» The request:
Print exactly those lines that run from the beginning of the data to the line bearing "rnd = random.Random(7)", inclusive.

## START Recorded data

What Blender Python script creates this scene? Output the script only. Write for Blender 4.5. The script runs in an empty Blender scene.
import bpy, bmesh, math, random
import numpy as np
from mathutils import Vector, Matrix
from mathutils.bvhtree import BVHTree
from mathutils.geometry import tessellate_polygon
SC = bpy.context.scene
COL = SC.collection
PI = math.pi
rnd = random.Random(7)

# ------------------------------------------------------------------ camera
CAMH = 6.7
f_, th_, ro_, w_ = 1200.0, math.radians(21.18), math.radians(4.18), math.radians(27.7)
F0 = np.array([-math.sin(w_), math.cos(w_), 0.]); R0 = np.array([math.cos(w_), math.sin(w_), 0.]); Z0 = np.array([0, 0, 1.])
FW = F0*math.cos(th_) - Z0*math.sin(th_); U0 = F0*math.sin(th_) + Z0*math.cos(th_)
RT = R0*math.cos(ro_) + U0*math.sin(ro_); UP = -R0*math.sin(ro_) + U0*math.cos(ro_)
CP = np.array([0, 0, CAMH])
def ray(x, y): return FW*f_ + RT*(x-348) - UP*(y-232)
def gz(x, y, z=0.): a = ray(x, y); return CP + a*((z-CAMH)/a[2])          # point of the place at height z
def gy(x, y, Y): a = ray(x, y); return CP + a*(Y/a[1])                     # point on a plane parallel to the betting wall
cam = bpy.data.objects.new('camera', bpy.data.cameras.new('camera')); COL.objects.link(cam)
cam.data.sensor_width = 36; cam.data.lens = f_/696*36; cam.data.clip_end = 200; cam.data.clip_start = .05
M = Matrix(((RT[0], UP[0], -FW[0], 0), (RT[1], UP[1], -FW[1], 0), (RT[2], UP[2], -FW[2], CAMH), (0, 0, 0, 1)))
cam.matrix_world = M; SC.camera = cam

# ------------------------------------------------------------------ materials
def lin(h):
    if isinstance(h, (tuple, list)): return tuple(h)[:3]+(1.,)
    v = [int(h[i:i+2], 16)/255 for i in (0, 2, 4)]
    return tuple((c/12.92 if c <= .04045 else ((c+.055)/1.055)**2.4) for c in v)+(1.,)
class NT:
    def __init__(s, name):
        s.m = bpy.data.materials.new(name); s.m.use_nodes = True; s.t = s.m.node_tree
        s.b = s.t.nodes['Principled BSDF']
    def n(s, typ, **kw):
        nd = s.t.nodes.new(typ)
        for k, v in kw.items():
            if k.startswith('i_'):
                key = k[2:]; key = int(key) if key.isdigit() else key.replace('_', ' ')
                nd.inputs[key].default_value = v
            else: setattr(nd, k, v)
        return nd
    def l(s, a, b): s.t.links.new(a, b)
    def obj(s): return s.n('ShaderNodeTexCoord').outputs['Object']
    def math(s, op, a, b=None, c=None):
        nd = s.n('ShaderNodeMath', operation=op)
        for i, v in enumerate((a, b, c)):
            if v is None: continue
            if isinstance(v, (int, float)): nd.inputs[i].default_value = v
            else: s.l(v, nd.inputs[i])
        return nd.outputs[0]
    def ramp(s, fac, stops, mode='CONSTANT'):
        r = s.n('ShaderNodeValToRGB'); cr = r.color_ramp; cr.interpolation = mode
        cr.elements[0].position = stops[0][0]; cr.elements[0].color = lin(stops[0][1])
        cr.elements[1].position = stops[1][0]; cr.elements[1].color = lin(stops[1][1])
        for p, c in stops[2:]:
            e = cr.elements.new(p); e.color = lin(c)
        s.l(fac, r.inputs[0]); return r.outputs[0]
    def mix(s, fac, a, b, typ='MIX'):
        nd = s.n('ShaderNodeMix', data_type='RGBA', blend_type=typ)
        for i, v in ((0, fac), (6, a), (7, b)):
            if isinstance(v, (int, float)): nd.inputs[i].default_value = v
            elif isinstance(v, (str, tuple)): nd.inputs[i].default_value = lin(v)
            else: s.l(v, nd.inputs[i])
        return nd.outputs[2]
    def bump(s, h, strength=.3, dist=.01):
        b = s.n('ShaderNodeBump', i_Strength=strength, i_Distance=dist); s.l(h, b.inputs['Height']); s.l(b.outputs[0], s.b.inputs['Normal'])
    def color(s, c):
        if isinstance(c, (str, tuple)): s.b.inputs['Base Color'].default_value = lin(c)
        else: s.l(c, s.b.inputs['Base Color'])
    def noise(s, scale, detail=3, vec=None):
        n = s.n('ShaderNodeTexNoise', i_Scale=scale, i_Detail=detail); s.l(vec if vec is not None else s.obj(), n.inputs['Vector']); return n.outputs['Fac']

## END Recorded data

» Finished task:
What Blender Python script creates this scene? Output the script only. Write for Blender 4.5. The script runs in an empty Blender scene.
import bpy, bmesh, math, random
import numpy as np
from mathutils import Vector, Matrix
from mathutils.bvhtree import BVHTree
from mathutils.geometry import tessellate_polygon
SC = bpy.context.scene
COL = SC.collection
PI = math.pi
rnd = random.Random(7)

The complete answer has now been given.